Maarten Schmidt
Maarten Schmidt gained his PhD under the famous late Dutch radio astronomy pioneer Jan H. Oort. He emigrated to the U.S. and joined the California Institute of Technology in 1959. Initially, he continued earlier work on the mass distribution and dynamics of the galaxy before taking over a project taking the spectra of objects found to be radio wave emitters.
Schmidt has worked on quasars ever since demonstrating in 1963 that the peculiarities of the visible light spectrum of particularly bright quasar 3C273 were caused by a massive red shift. Since then, he has studied the evolution and distribution of quasars, discovering that they were more abundant in the early universe.
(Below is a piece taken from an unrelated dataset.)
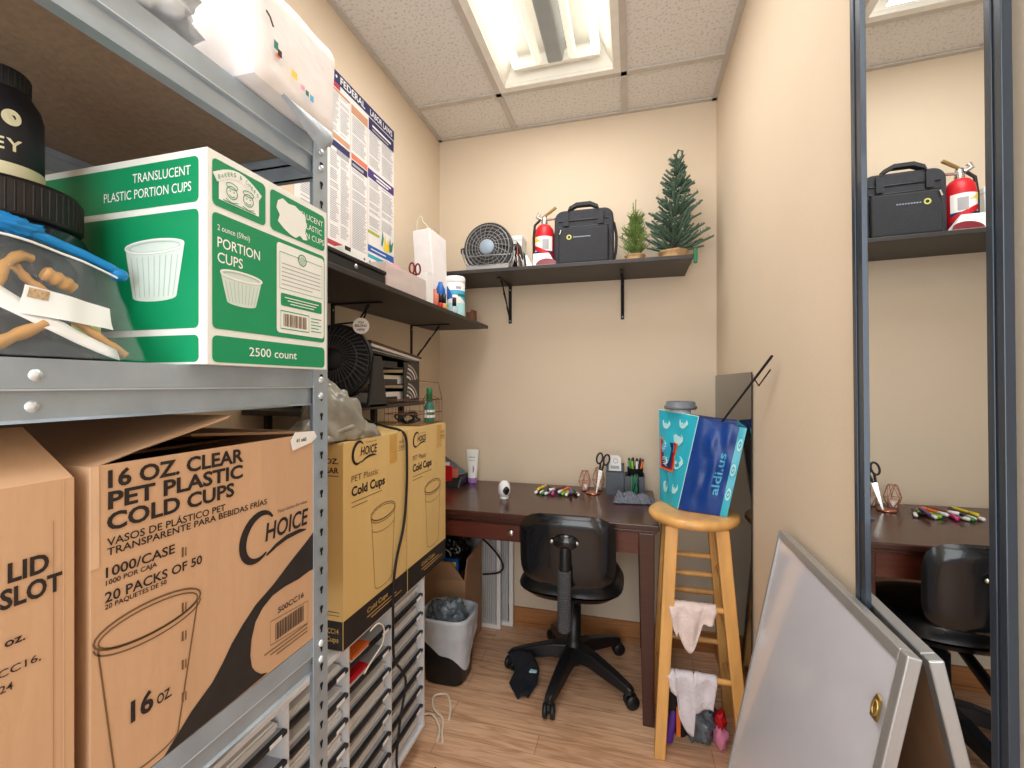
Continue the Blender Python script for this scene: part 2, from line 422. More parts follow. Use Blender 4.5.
for zt in (.78, 1.244, 1.645):
    for x, sx in ((UX-.0025,-1),(UXB+.0025,1)):
        b = MB(); h0 = zt-.06
        pr = [(0,zt),(-.006,zt-.002),(-.006,zt-.027),(0,zt-.031),(0,h0+.004),(-.004,h0),(-.016,h0),(-.016,h0-.0+.002),(-.012,h0+.004),(-.010,zt-.026),(-.022,zt-.004),(-.022,zt)]
        pr = [(0,zt),(0,zt-.028),(-.005,zt-.0305),(-.005,h0+.003),(-.001,h0),(-.018,h0),(-.018,h0+.002),(-.008,h0+.003),(-.008,zt-.029),(-.003,zt-.026),(-.003,zt-.002),(-.022,zt-.002),(-.022,zt)]
        F = (V((x,UY0+.034,0)), V((-sx,0,0)), V((0,0,1)), V((0,1,0)))
        b.prism(pr, F, (UY1-UY0)-.068, 'galv')
        if sx < 0:
            for yy in (UY0+.09, .284, UY1-.0):
                if yy > .6: continue
                for zz, dx in ((zt-.016,0),(zt-.045,-.005)):
                    b.lathe([(0,.003),(.004,.002),(.0058,0)], 'galv_light', X=Matrix.Translation((x+dx,yy,zz)) @ Matrix.Rotation(pi/2,4,'Y'), seg=14)
        b.box((x, UY0+.034, zt-.0302),(x+.0006, UY1-.034, zt-.0285), 'galv_light')
        b.build('beam', t)
    for y in (UY0+.004, UY1-.016):
        MB().box((UXB+.003,y,zt-.058),(UX-.004,y+.003,zt-.002),'galv').box((UXB+.003,y,zt-.032),(UX-.004,y+.012,zt-.028),'galv').box((UXB+.003,y,zt-.058),(UX-.004,y+.012,zt-.056),'galv').build('beam', t)
    MB().box((UXB+.006,UY0+.006,zt-.014),(UX-.006,UY1-.018,zt-.0025),'particle').build('shelf_board', t)
# bolts on the far front upright
for zt in (.78, 1.244, 1.645):
    for dz in (-.017, -.045):
        MB().lathe([(0,.004),(.005,.003),(.006,0)], 'galv_light', X=Matrix.Translation((UX+.0002,UY1-.018,zt+dz)) @ Matrix.Rotation(pi/2,4,'Y'), seg=12).build('bolt', t)

# ============================================================ 16 OZ CARTON
def cup_lines(b, F, m, x0, x1, yr, ry, xb0, xb1, yb, w=.0016, tilt=0):
    cx = (x0+x1)/2; rx = (x1-x0)/2
    b.ell(cx, yr, rx, ry, w*1.3, F, m, rot=tilt); b.ell(cx, yr-.002, rx*.93, ry*.84, w, F, m, rot=tilt)
    b.ell(cx, yr-.006, rx, ry, w, F, m, a0=pi, a1=2*pi, rot=tilt)
    b.rib([(x0+.004,yr-.008-tilt*rx),(xb0,yb)], w, F, m); b.rib([(x1-.004,yr-.008+tilt*rx),(xb1,yb)], w, F, m)
    b.ell((xb0+xb1)/2, yb, (xb1-xb0)/2, ry*.55, w, F, m, a0=pi, a1=2*pi)
def choice_logo(b, F, m, x, y, s):
    # big C with the rest of the word and a swoosh
    b.ell(x+.32*s, y+.30*s, .30*s, .34*s, 0, F, m) if False else None
    pts = []; ws = []
    for k in range(22):
        a = .75+k/21*(2*pi-1.7); pts.append((x+.30*s+.27*s*math.cos(a)+.05*s*math.sin(a), y+.30*s+.31*s*math.sin(a))); ws.append(s*(.03+.085*math.sin(pi*k/21)))
    b.rib(pts, ws, F, m)
    b.text('HOICE', x+.40*s, y+.20*s, .24*s, F, m, w=.82*s, bold=.02, shear=.12)
    sw = [(x+.42*s,y+.0*s),(x+.6*s,y+.08*s),(x+.8*s,y+.13*s),(x+1.05*s,y+.14*s),(x+1.2*s,y+.12*s)]
    b.rib(sw, [.03*s,.06*s,.07*s,.06*s,.02*s], F, m, .0007)
    b.text('Your choice for value', x+.62*s, y+.53*s, .05*s, F, m, w=.6*s)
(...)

This finding contributed to the decline of the steady state theory, which previously competed with the Big Bang theory as a model for the origins of the universe.
He was head of astronomy at Caltech from 1972-75, the physics, mathematics, and astronomy division for the following three years, and then served as the last director of the Hale Observatories from 1978-80. In later years, Schmidt joined teams discovering x-ray and gamma ray sources from orbiting observatories such as the Roentgen satellite (ROSAT) and the Compton Gamma Ray Observatory, and obtained their optical spectra at the Keck Observatory. He received the Bruce Medal, awarded by the Astronomical Society of the Pacific for outstanding lifetime contributions to astronomy in 1992. Despite retiring as a professor at Caltech 12 years ago, he has continued his research, working to find the red shift beyond which there are no quasars.